What you are asked to do:
Every entry must be duplicated precisely as written.

Material for this exercise:
● ● ● ● ●

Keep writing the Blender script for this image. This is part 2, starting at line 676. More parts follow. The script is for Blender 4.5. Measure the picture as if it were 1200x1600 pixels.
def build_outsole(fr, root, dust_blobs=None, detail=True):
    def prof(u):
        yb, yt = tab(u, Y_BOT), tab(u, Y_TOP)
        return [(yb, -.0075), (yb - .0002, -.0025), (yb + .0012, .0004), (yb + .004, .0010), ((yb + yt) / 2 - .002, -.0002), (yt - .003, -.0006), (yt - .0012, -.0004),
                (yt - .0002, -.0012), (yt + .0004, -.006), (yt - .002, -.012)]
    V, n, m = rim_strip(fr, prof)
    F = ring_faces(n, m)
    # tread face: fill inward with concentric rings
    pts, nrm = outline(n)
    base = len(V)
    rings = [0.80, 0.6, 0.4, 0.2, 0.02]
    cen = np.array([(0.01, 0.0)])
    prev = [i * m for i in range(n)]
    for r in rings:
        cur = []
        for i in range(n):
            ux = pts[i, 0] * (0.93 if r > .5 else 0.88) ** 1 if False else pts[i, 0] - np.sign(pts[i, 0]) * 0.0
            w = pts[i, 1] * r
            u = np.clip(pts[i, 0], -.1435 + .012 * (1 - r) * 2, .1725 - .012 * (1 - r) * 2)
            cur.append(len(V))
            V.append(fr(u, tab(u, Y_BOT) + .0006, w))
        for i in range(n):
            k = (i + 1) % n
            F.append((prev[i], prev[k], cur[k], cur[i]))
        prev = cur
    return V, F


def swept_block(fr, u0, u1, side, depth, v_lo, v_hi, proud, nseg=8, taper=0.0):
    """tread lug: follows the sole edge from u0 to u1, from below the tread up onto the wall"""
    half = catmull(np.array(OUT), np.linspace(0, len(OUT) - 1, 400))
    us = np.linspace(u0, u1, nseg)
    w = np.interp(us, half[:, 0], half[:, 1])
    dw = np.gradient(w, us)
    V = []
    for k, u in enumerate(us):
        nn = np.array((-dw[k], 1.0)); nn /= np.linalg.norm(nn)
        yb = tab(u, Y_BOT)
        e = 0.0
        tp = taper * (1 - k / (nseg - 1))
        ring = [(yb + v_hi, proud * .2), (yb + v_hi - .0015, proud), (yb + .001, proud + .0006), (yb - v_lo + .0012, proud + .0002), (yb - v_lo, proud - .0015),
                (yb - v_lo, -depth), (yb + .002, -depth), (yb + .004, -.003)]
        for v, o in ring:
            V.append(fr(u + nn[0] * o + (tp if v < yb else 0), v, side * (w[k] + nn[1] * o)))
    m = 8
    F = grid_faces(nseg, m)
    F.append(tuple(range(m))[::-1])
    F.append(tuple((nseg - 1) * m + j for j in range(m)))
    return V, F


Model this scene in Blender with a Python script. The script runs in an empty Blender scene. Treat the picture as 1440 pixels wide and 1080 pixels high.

● ● ● ● ●

Result below:
Keep writing the Blender script for this image. This is part 2, starting at line 676. More parts follow. The script is for Blender 4.5. Measure the picture as if it were 1200x1600 pixels.
def build_outsole(fr, root, dust_blobs=None, detail=True):
    def prof(u):
        yb, yt = tab(u, Y_BOT), tab(u, Y_TOP)
        return [(yb, -.0075), (yb - .0002, -.0025), (yb + .0012, .0004), (yb + .004, .0010), ((yb + yt) / 2 - .002, -.0002), (yt - .003, -.0006), (yt - .0012, -.0004),
                (yt - .0002, -.0012), (yt + .0004, -.006), (yt - .002, -.012)]
    V, n, m = rim_strip(fr, prof)
    F = ring_faces(n, m)
    # tread face: fill inward with concentric rings
    pts, nrm = outline(n)
    base = len(V)
    rings = [0.80, 0.6, 0.4, 0.2, 0.02]
    cen = np.array([(0.01, 0.0)])
    prev = [i * m for i in range(n)]
    for r in rings:
        cur = []
        for i in range(n):
            ux = pts[i, 0] * (0.93 if r > .5 else 0.88) ** 1 if False else pts[i, 0] - np.sign(pts[i, 0]) * 0.0
            w = pts[i, 1] * r
            u = np.clip(pts[i, 0], -.1435 + .012 * (1 - r) * 2, .1725 - .012 * (1 - r) * 2)
            cur.append(len(V))
            V.append(fr(u, tab(u, Y_BOT) + .0006, w))
        for i in range(n):
            k = (i + 1) % n
            F.append((prev[i], prev[k], cur[k], cur[i]))
        prev = cur
    return V, F


def swept_block(fr, u0, u1, side, depth, v_lo, v_hi, proud, nseg=8, taper=0.0):
    """tread lug: follows the sole edge from u0 to u1, from below the tread up onto the wall"""
    half = catmull(np.array(OUT), np.linspace(0, len(OUT) - 1, 400))
    us = np.linspace(u0, u1, nseg)
    w = np.interp(us, half[:, 0], half[:, 1])
    dw = np.gradient(w, us)
    V = []
    for k, u in enumerate(us):
        nn = np.array((-dw[k], 1.0)); nn /= np.linalg.norm(nn)
        yb = tab(u, Y_BOT)
        e = 0.0
        tp = taper * (1 - k / (nseg - 1))
        ring = [(yb + v_hi, proud * .2), (yb + v_hi - .0015, proud), (yb + .001, proud + .0006), (yb - v_lo + .0012, proud + .0002), (yb - v_lo, proud - .0015),
                (yb - v_lo, -depth), (yb + .002, -depth), (yb + .004, -.003)]
        for v, o in ring:
            V.append(fr(u + nn[0] * o + (tp if v < yb else 0), v, side * (w[k] + nn[1] * o)))
    m = 8
    F = grid_faces(nseg, m)
    F.append(tuple(range(m))[::-1])
    F.append(tuple((nseg - 1) * m + j for j in range(m)))
    return V, F


Model this scene in Blender with a Python script. The script runs in an empty Blender scene. Treat the picture as 1440 pixels wide and 1080 pixels high.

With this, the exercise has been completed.